È ipotizzabile una sua candidatura alla Presidenza della Regione?
«Non è un argomento all'ordine del giorno. In Lombardia prima di tutto occorre cambiare modulo di gioco, valorizzando il contributo e l'apporto delle formazioni civiche, oggi assai sottovalutato e non considerato. O si entra in quell’ordine di idee o si rischia ancora una volta di perdere, perché non si possono caricare solo sulle spalle del candidato alla presidenza i 20 punti percentuali che servono al Pd e ai suoi alleati per guadagnare la vittoria».
Preferirebbe candidarsi per la guida del Pirellone o per un posto in Parlamento?

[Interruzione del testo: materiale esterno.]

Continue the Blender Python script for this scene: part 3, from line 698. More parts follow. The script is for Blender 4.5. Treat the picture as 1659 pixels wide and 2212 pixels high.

«Sto trascorrendo le mie giornate preparandomi alla attività professionale che inizierò a settembre, non vorrei si immaginasse che non prendo sonno per il dilemma delle candidature, la politica di professione è pericolosa, per chi la fa e per chi, diciamo così, la subisce. Sarei per l’istituzionalizzazione dei due mandati a ogni livello. È evidente che le decisioni su dove impegnarsi non sono mai frutto di scelte unilaterali, esigono il confronto e il conforto di gruppi più o meno ampi, a partire dalla segreteria dem, ai vari livelli di responsabilità. Valuteremo insieme se e quali condizioni ci potranno essere per un mio passo avanti».